Taking more practical approach for the regular person, at the absolute minimum a currency is supposed to come with consumer protections that are derived from regulation. BTC was specifically designed to curtail regulations. This won't be fixed by faster or more efficient networks. That can't be "fixed" at all because it's one of BTC's tenets: stay unregulated and out of gov't control. So your citizens are not only using an unregulated currency that offers them no protections, they're also extremely vulnerable to outside manipulation.
BTC is an unstable coin, that cannot be regulated to offer consumer protections or complying with anti money laundering laws. In theory this recommends it to speculators and people who are looking to be shielded from the law. The reality just happens to match the theory to a T.
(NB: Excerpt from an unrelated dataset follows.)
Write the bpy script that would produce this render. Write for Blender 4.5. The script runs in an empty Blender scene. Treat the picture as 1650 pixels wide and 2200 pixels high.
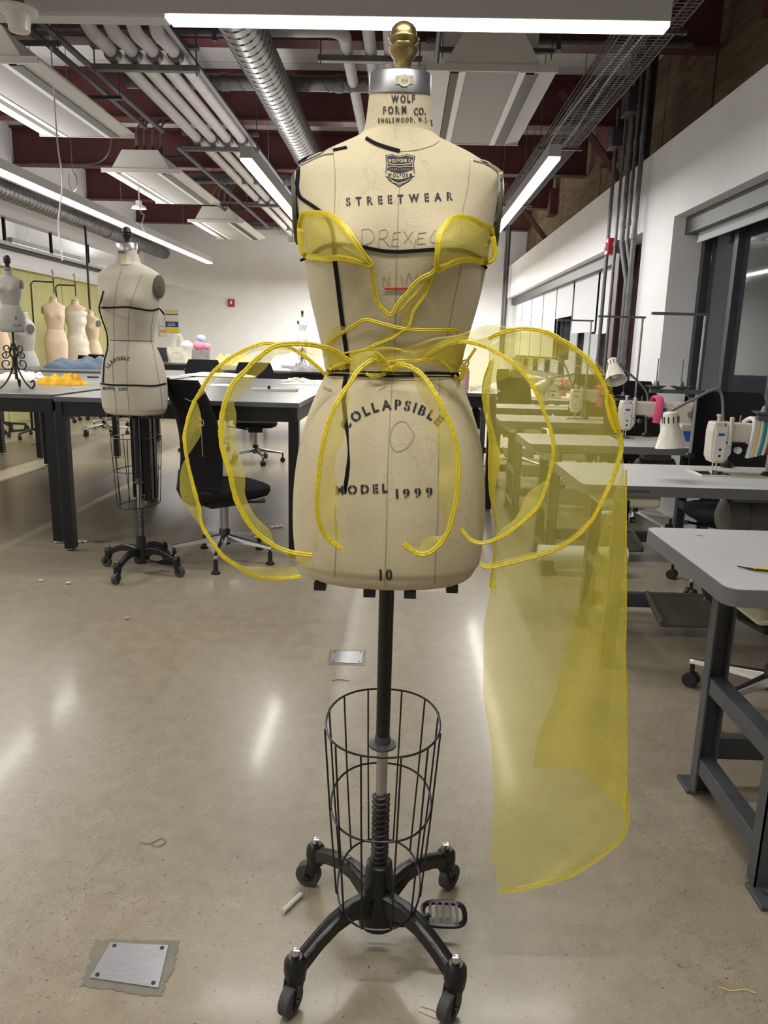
import bpy, bmesh, math, random
from mathutils import Vector, Matrix, noise
from mathutils.bvhtree import BVHTree
random.seed(7)
PI = math.pi
SC = bpy.context.scene
COL = SC.collection

# ------------------------------------------------------------------ camera
F_PX = 1600.0
CAM_H = 1.30
_yc = Vector((45, 352, F_PX)).normalized()
_u = Vector((.03, 1, 0)); _u = (_u - _u.dot(_yc) * _yc).normalized()
_xc = _u.cross(_yc)
if _xc.x < 0: _xc = -_xc
R3 = (_xc, _yc, _u)                      # world axes written in camera (right, up, forward)
CP = Vector((0, 0, CAM_H))
def cam2w(c): return Vector((R3[0].dot(c), R3[1].dot(c), R3[2].dot(c)))
def ray(px, py): return cam2w(Vector(((px - 825) / F_PX, -(py - 1100) / F_PX, 1.0)))
def at(px, py, Y): d = ray(px, py); return CP + d * (Y / d.y)
def atz(px, py, z): d = ray(px, py); return CP + d * ((z - CAM_H) / d.z)
cd = bpy.data.cameras.new('camera'); cam = bpy.data.objects.new('camera', cd); COL.objects.link(cam)
rt, up, fw = cam2w(Vector((1, 0, 0))), cam2w(Vector((0, 1, 0))), cam2w(Vector((0, 0, 1)))
M = Matrix.Identity(4)
for i in range(3):
    M[i][0] = rt[i]; M[i][1] = up[i]; M[i][2] = -fw[i]; M[i][3] = CP[i]
cam.matrix_world = M
cd.sensor_fit = 'VERTICAL'; cd.sensor_height = 24.0; cd.lens = F_PX / 2200 * 24.0
cd.clip_start = .02; cd.clip_end = 100
SC.camera = cam
# ------------------------------------------------------------------ world, exposure
w = bpy.data.worlds.new('night'); SC.world = w; w.use_nodes = True
w.node_tree.nodes['Background'].inputs[0].default_value = (.030, .045, .055, 1)
w.node_tree.nodes['Background'].inputs[1].default_value = .25
SC.view_settings.view_transform = 'Standard'; SC.view_settings.look = 'None'
SC.view_settings.gamma = 1.0; SC.view_settings.use_curve_mapping = False
SC.view_settings.exposure = 0.28
LIGHT_W = 17.0                            # watts per metre of linear luminaire
LAMP_COL = (1.0, .975, .935)
BOOST = dict(far=5.0, rear=.82, top=.9, right=.72)
def strip_lamp(k, x0, x1, y0, y1, z):
    L = bpy.data.lights.new('linear_lamp', 'AREA'); L.shape = 'RECTANGLE'
    L.size = x1 - x0; L.size_y = y1 - y0; L.energy = LIGHT_W * max(x1 - x0, y1 - y0) * BOOST.get(k, 1); L.color = LAMP_COL
    o = bpy.data.objects.new('linear_lamp', L); COL.objects.link(o); o.location = ((x0 + x1) / 2, (y0 + y1) / 2, z)
# lamps of the linear luminaires: (x0, x1, y0, y1, z of the lens)
LUM = dict(top=(-1.17, 1.19, 3.90, 4.00, 2.80), right=(1.09, 1.19, 6.40, 16.4, 2.80), middle=(-1.42, -1.32, 6.65, 16.4, 2.80),
           left=(-3.86, -3.74, 3.2, 14.9, 2.80),
           rear=(-1.35, 1.1, .60, .70, 2.80), rearl=(-3.8, -3.7, -2.4, 2.4, 2.80), beyond=(-7.55, -7.45, 14.6, 17.7, 3.05), far=(-1.7, .8, 15.6, 15.7, 2.8))  # far is added, hidden behind the front form, to brighten the back wall
UP = dict(left=.30, beyond=.6, far=1.8, middle=.22)       # share of upward light of each luminaire
for k, a in LUM.items():
    strip_lamp(k, a[0] + .008, a[1] - .008, a[2] + .008, a[3] - .008, a[4] - .013)
    if k in UP:
        L = bpy.data.lights.new('up_lamp', 'AREA'); L.shape = 'RECTANGLE'; L.size = a[1] - a[0] - .02; L.size_y = a[3] - a[2] - .02
        L.energy = UP[k] * 17.0 * max(L.size, L.size_y); L.color = (1, .975, .95)
        o = bpy.data.objects.new('up_lamp', L); COL.objects.link(o); o.location = ((a[0] + a[1]) / 2, (a[2] + a[3]) / 2, a[4] + .112); o.rotation_euler = (PI, 0, 0)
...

Some e-currency will surely fit the bill one day though but I'm not entirely sure if there's one to be both regulated and unregulated at the same time, to make everyone happy.
I think you're fundamentally misunderstanding my comment, and we're mostly agreeing with each other - apologies if I wasn't clear!
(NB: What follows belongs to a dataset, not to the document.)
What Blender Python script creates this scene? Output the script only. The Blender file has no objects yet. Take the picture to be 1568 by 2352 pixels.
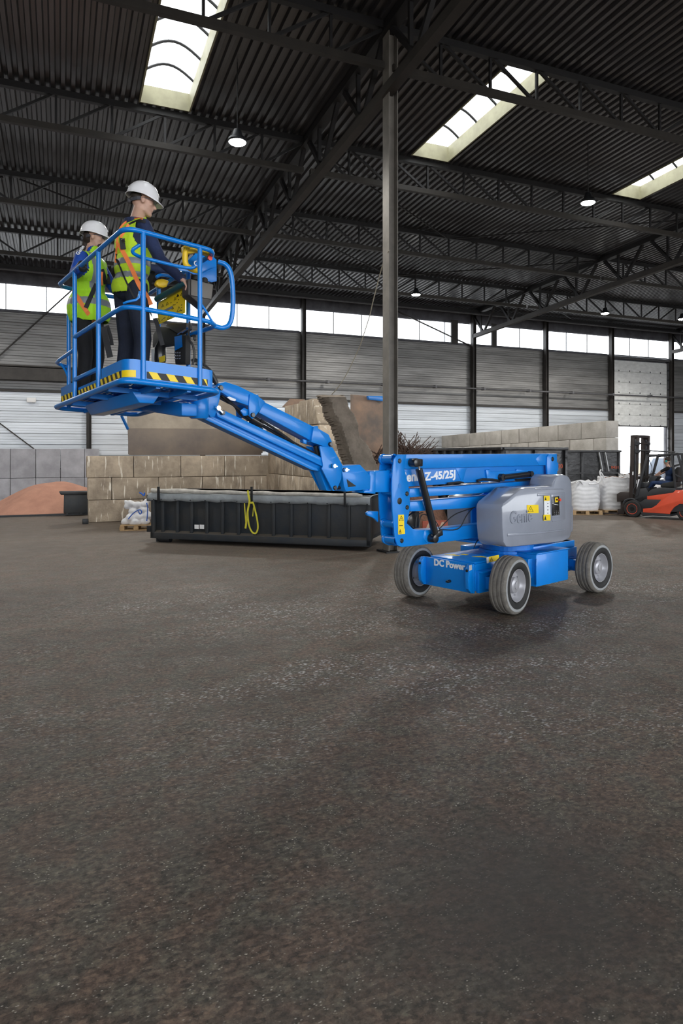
import bpy, bmesh, math, random
from mathutils import Vector, Matrix
random.seed(7)
SC = bpy.context.scene
COL = SC.collection
# ------------------------------------------------------------------ frame of the hall
# world x runs along the back wall (to the right), world y runs towards the back wall, camera at the origin
F = 1540.0; HZ = 1042.0; CX = 784.0; H = 2.0
RX, RY = .9224, -.3863          # camera right
FX, FY = .3863, .9224           # camera forward
def C(X, D, z):                 # camera-aligned ground coordinates -> world
    return Vector((RX*X + FX*D, RY*X + FY*D, z))
def at(px, py, D):
    return C((px-CX)/F*D, D, H + (HZ-py)/F*D)
def on_floor(px, py, z=0.0):
    return at(px, py, F*(H-z)/(py-HZ))
# ------------------------------------------------------------------ camera
cd = bpy.data.cameras.new('camera'); cam = bpy.data.objects.new('camera', cd); COL.objects.link(cam)
cd.sensor_fit = 'AUTO'; cd.sensor_width = 36; cd.lens = F/2352*36
cd.shift_y = -(1176-HZ)/2352; cd.clip_end = 500; cd.clip_start = .05
cam.location = (0, 0, H)
cam.rotation_euler = (math.radians(90), 0, -math.atan2(FX, FY))
SC.camera = cam
# ------------------------------------------------------------------ world, exposure
SC.view_settings.view_transform = 'Standard'; SC.view_settings.look = 'None'
SC.view_settings.gamma = 1; SC.view_settings.use_curve_mapping = False
SC.view_settings.exposure = 1.15
w = bpy.data.worlds.new('overcast_sky'); SC.world = w; w.use_nodes = True
bg = w.node_tree.nodes['Background']
bg.inputs[0].default_value = (.93, .965, 1.0, 1); bg.inputs[1].default_value = 2.35
# ------------------------------------------------------------------ materials
def mat(name, col, rough=.5, metal=0., var=0., scale=4., bump=0., bscale=60., col2=None, coat=0., stretch=None, spec=.5, ramp=(.35,.65), rv=0):
    m = bpy.data.materials.new(name); m.use_nodes = True
    nt = m.node_tree; b = nt.nodes['Principled BSDF']
    b.inputs['Roughness'].default_value = rough; b.inputs['Metallic'].default_value = metal
    b.inputs['Base Color'].default_value = (*col, 1); b.inputs['Coat Weight'].default_value = coat
    b.inputs['Specular IOR Level'].default_value = spec
    tc = nt.nodes.new('ShaderNodeTexCoord'); mp = nt.nodes.new('ShaderNodeMapping')
    nt.links.new(tc.outputs['Object'], mp.inputs[0])
    if stretch: mp.inputs['Scale'].default_value = stretch
    if var > 0 or col2:
        n = nt.nodes.new('ShaderNodeTexNoise'); n.inputs['Scale'].default_value = scale; n.inputs['Detail'].default_value = 8
        n.inputs['Roughness'].default_value = .62
        nt.links.new(mp.outputs[0], n.inputs['Vector'])
        r = nt.nodes.new('ShaderNodeValToRGB'); nt.links.new(n.outputs['Fac'], r.inputs[0])
        c2 = col2 if col2 else tuple(max(0, c*(1-var)) for c in col)
        r.color_ramp.elements[0].position = ramp[0]; r.color_ramp.elements[1].position = ramp[1]
        r.color_ramp.elements[0].color = (*c2, 1); r.color_ramp.elements[1].color = (*col, 1)
        out = r.outputs[0]
        if rv > 0:      # each piece its own tone
            oi = nt.nodes.new('ShaderNodeObjectInfo'); mr = nt.nodes.new('ShaderNodeMapRange'); nt.links.new(oi.outputs['Random'], mr.inputs[0])
            mr.inputs[3].default_value = 1-rv; mr.inputs[4].default_value = 1+rv
            vm = nt.nodes.new('ShaderNodeVectorMath'); vm.operation = 'SCALE'; nt.links.new(out, vm.inputs[0]); nt.links.new(mr.outputs[0], vm.inputs['Scale']); out = vm.outputs[0]
            ad = nt.nodes.new('ShaderNodeVectorMath'); ad.operation = 'ADD'; nt.links.new(mp.outputs[0], ad.inputs[0]); cx = nt.nodes.new('ShaderNodeCombineXYZ'); ml = nt.nodes.new('ShaderNodeMath'); ml.operation = 'MULTIPLY'; ml.inputs[1].default_value = 50
            nt.links.new(oi.outputs['Random'], ml.inputs[0]); nt.links.new(ml.outputs[0], cx.inputs[0]); nt.links.new(cx.outputs[0], ad.inputs[1]); nt.links.new(ad.outputs[0], n.inputs['Vector'])
        nt.links.new(out, b.inputs['Base Color'])
    if bump > 0:
        n2 = nt.nodes.new('ShaderNodeTexNoise'); n2.inputs['Scale'].default_value = bscale; n2.inputs['Detail'].default_value = 6
        nt.links.new(mp.outputs[0], n2.inputs['Vector'])
        bp = nt.nodes.new('ShaderNodeBump'); bp.inputs['Strength'].default_value = bump; bp.inputs['Distance'].default_value = .02
        nt.links.new(n2.outputs['Fac'], bp.inputs['Height']); nt.links.new(bp.outputs[0], b.inputs['Normal'])
    return m
M = {}
M['deck'] = mat('roof_deck_steel', (.058,.056,.060), .30, 0, .45, 1.2, stretch=(.6,.15,1), spec=1.0)
M['truss'] = mat('truss_steel', (.020,.019,.020), .55, .1, .3, 3)
M['truss_tan'] = mat('truss_skylit_tan', (.034,.028,.022), .6, 0, .4, 2)  # tan tint stands in for skylight falling on the bottom chords
M['girder'] = mat('girder_steel', (.050,.042,.036), .6, 0, .35, 2)
M['column'] = mat('column_paint', (.22,.20,.175), .6, 0, .3, 3)
M['wallcol'] = mat('wall_column_steel', (.045,.040,.037), .6, 0, .4, 3)
M['curb'] = mat('skylight_curb', (.36,.34,.22), .6, 0, .25, 3)
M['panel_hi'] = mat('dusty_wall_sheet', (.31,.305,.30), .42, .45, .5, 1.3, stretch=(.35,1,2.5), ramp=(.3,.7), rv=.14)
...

I was quite explicitly referring to speculative future events, and how their odds of happening directly impact current pricing of bitcoin.
USD is reasonably well regulated now and has been historically - by some definition - at least as well as any of its competitor currencies, though none of them are looking particularly great right now by traditional measures.
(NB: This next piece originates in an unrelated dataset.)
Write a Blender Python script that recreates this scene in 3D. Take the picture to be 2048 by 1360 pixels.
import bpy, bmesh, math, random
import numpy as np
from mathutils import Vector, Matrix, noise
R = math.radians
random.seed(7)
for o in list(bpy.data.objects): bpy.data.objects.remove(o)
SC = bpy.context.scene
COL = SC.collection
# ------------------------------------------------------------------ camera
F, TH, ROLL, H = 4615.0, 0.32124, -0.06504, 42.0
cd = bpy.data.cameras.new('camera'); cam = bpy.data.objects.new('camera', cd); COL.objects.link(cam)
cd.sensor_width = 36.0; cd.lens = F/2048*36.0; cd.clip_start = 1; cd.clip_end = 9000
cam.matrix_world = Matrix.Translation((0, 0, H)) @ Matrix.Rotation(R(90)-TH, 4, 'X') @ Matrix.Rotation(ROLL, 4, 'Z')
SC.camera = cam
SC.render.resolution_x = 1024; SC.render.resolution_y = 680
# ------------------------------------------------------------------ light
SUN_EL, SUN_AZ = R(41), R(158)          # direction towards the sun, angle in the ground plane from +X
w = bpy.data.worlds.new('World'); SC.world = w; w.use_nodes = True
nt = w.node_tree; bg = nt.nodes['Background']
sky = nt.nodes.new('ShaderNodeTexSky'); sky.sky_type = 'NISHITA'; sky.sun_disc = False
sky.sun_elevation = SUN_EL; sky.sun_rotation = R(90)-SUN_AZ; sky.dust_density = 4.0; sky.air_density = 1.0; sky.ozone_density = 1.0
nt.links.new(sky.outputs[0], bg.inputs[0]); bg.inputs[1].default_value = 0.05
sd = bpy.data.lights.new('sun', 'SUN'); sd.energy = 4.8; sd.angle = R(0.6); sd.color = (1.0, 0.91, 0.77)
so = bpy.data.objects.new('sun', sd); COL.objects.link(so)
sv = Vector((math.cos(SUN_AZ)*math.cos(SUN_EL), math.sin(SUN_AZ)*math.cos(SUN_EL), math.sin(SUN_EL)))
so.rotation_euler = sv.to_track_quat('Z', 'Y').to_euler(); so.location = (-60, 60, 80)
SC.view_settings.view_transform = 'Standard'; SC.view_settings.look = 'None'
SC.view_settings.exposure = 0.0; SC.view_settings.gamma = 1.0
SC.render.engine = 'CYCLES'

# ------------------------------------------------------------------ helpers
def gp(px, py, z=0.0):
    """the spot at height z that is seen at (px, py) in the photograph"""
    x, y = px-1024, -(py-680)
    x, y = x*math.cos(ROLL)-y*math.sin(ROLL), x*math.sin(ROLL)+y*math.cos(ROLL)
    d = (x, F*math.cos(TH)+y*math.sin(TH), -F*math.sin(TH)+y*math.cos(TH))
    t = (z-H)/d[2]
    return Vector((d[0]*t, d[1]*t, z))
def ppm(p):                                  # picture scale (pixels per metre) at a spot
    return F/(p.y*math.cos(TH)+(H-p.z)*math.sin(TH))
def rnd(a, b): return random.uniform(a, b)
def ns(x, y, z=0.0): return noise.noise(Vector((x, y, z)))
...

What are the odds it will remain so for 10 years? 20 years? 50 years? Less than 100%, better than 0%.
As BTC addresses issues over the next 10, 20, 50 years - could it be a viable option for central bank clearing in the way JPY, USD, or gold is now? What are the odds? 100%? 0%?
With the work, attention, and considering the existing progress it's made, will it be a viable option for a trans-national or even national currency over the same time frames? What are the odds? 0%? 100%?
I'm pointing out that 1) none of those options is clearly a 0% or 100% outcome over the time frames we're talking about 2) depending on your individual judgement and how optimistic or pessimistic you are about various parts of these equations, depends on what you think BTC's value currently is.
Even people just hedging their bets against a not impossible outcome can lead to a deflationary spiral, leading to high prices until there is clear data one way or another where things will end up.
Second part - I think you’re also misunderstanding? Central banks hold gold and other countries currencies for international clearing, export/import, and national security reasons. A central bank is not holding them for price stability and inflation control. Only a small handful of central banks (the fed) meaningfully target those goals, and if they do it is for their own fiat currency.
If you think a central bank is going to hesitate to hold a useful asset for international exchange purposes if a ‘ceo or worse your enemy’ could send it spinning, you’re not paying attention? China’s central bank holds at least $1 trillion US dollars for instance [https://en.m.wikipedia.org/wiki/Foreign-exchange_reserves_of...], along with Euros and every other currency useful for it’s goals. There is a huge variety of foreign reserves currencies in wide use [https://data.imf.org/?sk=E6A5F467-C14B-4AA8-9F6D-5A09EC4E62A...] covering everything from Chinese renmenbi to Swiss Francs and UKP. All of these change dramatically relative to each other on short notice, all are enemies or economic competitors with some selection of people using them as reserve currencies, and there is no central authority to go crying to if one of them defaults on their debts or inflates their currencies.
And third part - I’m not saying it’s likely any government would replace it’s fiat currency with BTC or any other currency out of it’s control. I’m saying Zimbabwe and many other places don’t really run on their local currency, they run on what people use (currently dollars in most cases, but some places BTC is getting traction) - because their gov’ts destroy the utility of the their local currencies and people can’t trust it.